Walt and I sat out until about 11, watching the full moon rise. I've never seen a brighter moon. Walt keeps saying he can tell summer is winding down. The days are getting slightly shorter. If that wasn't a harvest moon last night, I don't know what it was. Today's plans include harvesting a ton of tomatoes and maybe some aubergines.


  1. I know too ... I hope you are making a wonderful salsa.

  2. I don't know. Your garden is lovely and you're fortunate to have made such good friends from so far away.
    Good luck with the tomatoes. Our's are just getting ripe too.

  3. Since I don't have anything valuable to say, I'll stick to the verification word : coumci.

    Could it be coumci, coumça?

  4. chm, chuckles again!

    I think I know... because of a hint from Keir :)

    Nice post :))


  5. I know what they'd be in the US. In France we were served a relative, physalis, in their husks (the fruit was meant to be eaten but not the husks).

    Yesterday sounds like a perfect day--sun, friends, wine, good food.

    I love seeing the photos of your garden--especially the Rattlesnake beans and what looked like the Stupice tomatoes. This year my husband's doing the gardening, so I've become a garden voyeur. Voyeuse?

  6. Looks like a Cape Gooseberry without the fruit.

  7. The membrane surrounding a Physalis heterophylla ( groseille du Cap) and in Québec, it is called "cerise de terre"

  8. I think they are tomatillo husks. Is that what has been said already?
    D. in Texas

  9. i agree with D in Texas. The chard seed package is so pretty!

    Good luck with the tomatoes. My three little plants are so pitiful and very late. I bet we'll be in France when the first tomato is ripe.

  10. I know! I know!

    I have also noticed the spectacular moon the past few nights.

    Sounds like a lovely evening!

  11. I was going to say tomatillos, too. I got a bunch in our CSA basket a couple of weeks ago, but I've never grown them. What is the plant like?

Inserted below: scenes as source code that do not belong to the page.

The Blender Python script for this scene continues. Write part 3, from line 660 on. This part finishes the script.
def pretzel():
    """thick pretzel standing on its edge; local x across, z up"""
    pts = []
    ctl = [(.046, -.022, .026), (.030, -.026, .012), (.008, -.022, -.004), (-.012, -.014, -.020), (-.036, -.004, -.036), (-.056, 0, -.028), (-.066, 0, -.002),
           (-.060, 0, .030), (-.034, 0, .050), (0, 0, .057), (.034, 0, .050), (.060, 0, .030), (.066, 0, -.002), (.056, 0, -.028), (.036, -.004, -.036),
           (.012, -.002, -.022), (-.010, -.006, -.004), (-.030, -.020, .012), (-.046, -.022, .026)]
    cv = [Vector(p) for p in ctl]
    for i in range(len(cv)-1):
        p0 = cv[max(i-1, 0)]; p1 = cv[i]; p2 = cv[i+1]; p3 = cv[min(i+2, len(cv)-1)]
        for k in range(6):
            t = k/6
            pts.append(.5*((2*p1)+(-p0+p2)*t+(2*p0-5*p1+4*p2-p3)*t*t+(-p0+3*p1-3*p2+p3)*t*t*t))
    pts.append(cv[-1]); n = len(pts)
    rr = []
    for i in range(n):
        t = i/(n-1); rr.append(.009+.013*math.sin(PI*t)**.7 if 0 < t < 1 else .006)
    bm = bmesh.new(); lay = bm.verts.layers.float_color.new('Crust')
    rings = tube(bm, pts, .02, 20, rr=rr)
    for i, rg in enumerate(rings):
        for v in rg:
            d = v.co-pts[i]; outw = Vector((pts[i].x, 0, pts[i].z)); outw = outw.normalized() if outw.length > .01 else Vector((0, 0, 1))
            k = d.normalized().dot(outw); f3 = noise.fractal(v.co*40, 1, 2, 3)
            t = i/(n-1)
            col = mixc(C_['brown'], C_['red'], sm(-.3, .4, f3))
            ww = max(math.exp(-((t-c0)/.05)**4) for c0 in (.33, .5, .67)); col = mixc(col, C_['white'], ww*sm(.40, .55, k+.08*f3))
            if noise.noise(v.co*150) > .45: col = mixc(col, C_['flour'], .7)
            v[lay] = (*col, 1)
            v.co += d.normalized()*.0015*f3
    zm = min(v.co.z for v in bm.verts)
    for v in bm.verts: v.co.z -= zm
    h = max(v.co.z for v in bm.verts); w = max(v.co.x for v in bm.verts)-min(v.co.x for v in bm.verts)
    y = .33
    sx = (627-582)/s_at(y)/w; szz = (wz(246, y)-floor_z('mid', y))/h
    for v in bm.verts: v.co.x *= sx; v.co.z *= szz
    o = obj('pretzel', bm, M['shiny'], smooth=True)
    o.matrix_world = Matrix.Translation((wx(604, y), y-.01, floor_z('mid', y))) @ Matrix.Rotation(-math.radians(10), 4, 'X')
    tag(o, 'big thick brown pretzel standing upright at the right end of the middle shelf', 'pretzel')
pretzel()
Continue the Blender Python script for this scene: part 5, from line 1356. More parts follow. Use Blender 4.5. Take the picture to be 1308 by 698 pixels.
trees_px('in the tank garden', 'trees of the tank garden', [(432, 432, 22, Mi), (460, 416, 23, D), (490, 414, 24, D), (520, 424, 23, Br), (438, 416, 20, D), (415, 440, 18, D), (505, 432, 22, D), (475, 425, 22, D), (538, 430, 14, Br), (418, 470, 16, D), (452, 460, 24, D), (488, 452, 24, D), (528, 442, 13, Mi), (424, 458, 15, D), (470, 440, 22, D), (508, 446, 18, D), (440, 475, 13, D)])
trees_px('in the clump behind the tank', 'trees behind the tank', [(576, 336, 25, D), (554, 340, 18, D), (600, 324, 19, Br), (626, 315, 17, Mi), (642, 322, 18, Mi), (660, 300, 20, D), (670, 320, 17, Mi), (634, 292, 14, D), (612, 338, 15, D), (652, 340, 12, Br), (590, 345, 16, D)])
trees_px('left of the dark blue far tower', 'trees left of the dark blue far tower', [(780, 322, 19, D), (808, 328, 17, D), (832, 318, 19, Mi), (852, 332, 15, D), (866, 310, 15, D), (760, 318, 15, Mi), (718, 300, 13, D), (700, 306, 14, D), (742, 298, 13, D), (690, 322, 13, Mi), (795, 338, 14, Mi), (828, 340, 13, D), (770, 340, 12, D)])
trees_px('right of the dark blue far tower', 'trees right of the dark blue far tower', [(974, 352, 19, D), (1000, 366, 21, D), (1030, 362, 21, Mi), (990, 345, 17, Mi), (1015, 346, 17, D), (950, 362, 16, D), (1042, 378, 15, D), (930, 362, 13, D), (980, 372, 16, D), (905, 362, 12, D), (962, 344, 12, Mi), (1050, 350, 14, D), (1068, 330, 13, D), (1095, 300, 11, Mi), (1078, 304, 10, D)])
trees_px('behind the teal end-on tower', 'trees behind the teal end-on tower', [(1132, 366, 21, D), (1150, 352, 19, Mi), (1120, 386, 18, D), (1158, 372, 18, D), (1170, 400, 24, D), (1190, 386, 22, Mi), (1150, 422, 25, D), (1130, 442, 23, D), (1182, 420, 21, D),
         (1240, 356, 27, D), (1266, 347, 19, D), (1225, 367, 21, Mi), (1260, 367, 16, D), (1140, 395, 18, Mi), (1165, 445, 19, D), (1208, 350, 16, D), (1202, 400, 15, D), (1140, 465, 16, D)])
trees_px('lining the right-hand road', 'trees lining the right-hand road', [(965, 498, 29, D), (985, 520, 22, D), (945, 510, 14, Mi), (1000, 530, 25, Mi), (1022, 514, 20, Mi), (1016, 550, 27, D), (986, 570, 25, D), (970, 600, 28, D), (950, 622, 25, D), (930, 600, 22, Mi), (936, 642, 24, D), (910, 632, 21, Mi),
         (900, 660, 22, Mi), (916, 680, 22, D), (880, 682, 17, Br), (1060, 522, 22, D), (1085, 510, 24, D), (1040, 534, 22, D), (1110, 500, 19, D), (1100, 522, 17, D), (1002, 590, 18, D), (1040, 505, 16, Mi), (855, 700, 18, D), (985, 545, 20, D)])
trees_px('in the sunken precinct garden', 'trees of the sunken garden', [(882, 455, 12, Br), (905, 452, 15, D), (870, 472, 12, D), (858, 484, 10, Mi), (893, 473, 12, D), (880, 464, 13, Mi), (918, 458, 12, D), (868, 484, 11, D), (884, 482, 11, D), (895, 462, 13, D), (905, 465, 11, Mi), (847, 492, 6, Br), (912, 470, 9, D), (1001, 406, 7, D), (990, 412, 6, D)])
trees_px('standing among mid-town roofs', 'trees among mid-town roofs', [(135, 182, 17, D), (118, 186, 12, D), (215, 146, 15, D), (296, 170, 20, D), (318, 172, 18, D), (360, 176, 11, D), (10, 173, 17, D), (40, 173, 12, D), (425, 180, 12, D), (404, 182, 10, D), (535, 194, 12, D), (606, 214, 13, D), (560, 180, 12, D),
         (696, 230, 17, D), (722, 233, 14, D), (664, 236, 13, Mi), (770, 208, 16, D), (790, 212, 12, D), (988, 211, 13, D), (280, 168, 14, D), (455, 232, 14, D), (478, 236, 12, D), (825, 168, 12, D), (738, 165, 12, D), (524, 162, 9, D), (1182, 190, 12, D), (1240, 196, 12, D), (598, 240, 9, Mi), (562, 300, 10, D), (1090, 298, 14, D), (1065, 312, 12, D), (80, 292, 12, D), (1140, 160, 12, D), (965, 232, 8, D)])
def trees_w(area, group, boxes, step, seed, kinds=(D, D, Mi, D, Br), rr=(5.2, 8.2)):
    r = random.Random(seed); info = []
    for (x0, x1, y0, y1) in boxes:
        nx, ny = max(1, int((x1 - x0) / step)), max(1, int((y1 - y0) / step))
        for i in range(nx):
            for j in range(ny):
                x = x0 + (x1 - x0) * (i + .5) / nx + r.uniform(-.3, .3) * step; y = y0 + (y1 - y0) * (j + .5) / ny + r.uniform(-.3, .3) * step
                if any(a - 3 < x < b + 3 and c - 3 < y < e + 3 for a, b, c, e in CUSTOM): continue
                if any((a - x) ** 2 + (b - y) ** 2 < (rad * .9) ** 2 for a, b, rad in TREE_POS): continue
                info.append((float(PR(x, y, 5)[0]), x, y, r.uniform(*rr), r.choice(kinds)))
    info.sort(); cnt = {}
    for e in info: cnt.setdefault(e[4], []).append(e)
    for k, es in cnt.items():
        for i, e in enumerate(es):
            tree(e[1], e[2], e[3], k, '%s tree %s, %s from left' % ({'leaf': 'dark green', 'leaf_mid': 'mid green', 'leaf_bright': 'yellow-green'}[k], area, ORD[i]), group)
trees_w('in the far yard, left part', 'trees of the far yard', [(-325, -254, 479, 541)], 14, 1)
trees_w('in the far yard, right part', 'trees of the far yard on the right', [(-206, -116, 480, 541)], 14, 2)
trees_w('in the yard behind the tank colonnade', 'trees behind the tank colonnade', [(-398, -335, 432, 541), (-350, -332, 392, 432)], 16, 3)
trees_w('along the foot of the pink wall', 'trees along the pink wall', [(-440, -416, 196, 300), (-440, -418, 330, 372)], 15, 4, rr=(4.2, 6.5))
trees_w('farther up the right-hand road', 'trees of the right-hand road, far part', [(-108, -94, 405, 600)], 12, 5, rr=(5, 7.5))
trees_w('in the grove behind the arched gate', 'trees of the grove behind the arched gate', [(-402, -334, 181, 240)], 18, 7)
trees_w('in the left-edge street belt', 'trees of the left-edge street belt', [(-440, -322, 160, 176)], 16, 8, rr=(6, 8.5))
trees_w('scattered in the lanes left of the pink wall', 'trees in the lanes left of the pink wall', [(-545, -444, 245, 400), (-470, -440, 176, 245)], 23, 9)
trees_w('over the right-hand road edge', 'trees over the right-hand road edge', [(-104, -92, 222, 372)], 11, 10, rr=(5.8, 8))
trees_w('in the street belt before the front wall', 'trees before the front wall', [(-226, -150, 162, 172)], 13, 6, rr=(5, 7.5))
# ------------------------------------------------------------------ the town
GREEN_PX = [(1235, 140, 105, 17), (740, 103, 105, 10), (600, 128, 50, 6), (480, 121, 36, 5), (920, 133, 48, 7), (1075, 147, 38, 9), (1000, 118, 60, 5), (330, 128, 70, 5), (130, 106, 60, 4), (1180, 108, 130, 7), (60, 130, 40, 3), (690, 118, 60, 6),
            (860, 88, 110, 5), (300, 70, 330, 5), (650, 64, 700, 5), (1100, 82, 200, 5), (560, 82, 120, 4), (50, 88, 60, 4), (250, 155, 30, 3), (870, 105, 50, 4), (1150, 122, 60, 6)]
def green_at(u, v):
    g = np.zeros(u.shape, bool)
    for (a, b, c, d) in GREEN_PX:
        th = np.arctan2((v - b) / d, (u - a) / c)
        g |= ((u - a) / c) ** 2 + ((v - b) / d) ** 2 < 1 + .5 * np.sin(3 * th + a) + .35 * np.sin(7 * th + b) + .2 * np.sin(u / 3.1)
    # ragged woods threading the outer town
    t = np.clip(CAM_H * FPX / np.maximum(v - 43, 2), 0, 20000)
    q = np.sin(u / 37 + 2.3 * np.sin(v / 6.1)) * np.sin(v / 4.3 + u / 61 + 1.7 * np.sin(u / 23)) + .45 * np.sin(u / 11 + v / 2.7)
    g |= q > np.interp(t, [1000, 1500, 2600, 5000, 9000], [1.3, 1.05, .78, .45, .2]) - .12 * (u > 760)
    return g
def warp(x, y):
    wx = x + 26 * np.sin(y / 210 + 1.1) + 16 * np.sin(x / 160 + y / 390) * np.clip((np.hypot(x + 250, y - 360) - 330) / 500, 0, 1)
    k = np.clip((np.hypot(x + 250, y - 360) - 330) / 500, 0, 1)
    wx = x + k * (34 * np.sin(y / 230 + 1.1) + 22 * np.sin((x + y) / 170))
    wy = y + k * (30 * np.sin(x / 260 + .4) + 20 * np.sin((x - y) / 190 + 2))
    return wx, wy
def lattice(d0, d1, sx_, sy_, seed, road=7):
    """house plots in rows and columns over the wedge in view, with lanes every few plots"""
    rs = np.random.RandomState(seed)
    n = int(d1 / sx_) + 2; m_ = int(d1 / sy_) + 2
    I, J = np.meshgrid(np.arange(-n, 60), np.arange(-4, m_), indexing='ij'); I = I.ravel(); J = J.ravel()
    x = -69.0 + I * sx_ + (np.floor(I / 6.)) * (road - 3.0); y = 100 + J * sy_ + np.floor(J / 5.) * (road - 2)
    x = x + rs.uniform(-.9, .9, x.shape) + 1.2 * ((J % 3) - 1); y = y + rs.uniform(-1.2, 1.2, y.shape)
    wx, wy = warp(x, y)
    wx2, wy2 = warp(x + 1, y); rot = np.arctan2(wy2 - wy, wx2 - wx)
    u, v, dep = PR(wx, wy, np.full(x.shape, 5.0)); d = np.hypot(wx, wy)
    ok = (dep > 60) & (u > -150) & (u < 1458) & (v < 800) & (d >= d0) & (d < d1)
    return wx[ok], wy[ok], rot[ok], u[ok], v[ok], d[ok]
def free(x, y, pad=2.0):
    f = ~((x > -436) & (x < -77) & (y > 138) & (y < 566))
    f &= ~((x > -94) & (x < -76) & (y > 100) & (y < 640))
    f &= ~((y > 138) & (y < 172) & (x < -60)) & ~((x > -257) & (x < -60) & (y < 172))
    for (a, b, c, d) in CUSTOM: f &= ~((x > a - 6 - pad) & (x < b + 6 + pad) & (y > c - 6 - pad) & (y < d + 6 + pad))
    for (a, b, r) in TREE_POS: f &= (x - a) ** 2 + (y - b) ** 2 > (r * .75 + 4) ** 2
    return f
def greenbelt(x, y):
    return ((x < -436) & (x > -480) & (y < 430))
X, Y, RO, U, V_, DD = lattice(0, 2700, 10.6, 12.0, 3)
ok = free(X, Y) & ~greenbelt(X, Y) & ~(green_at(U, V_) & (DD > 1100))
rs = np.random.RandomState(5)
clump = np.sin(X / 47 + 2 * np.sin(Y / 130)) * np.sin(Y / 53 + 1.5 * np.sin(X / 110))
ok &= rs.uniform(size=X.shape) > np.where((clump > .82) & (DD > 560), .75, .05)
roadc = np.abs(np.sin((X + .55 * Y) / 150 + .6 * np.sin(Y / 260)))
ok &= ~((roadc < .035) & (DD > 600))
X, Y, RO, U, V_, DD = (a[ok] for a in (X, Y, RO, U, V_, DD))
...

    People bring you gifts because your blogs are a gift to all of us. I hope you and Walt know that. It helps us stay in touch and learn about your lives now that you live far from us. Thank you for that.

  12. Yes, tomatillo husks is the right answer. I picked a dozen more tomatillos today. I'm putting them in salsa, with tomatoes etc. The tomatilla plant looks completely different from a tomato plant. I'll try to publish a picture.

    Ginny, thanks. Cheryl, it was a very nice evening. I can tell you two because you know her: Caroline reminded me very much of Monet in looks and manner.

    Evelyn, we picked 22 lbs. of ripe tomatoes today. Our weather is changing, with temperatures dropping, so tomorrow will be a good day for making tomato sauce.

    Keir, you win the prize -- I could tell you knew. And D. in Texas, of course, wins a prize for actually naming names. The prize is a glass of wine at our house the next time you visit. Or two.

  13. Hello Ken

    Thank you for the lovely evening with you and Walt. It was good to meet you both and I will enjoy reading your blogs even more, every morning before I go to work!

    Ginny is right, your blog means a lot!

    Other than that, I am looking forward to making the pain d'epice with Blue d'Auvergne cheese snacks. They were so good!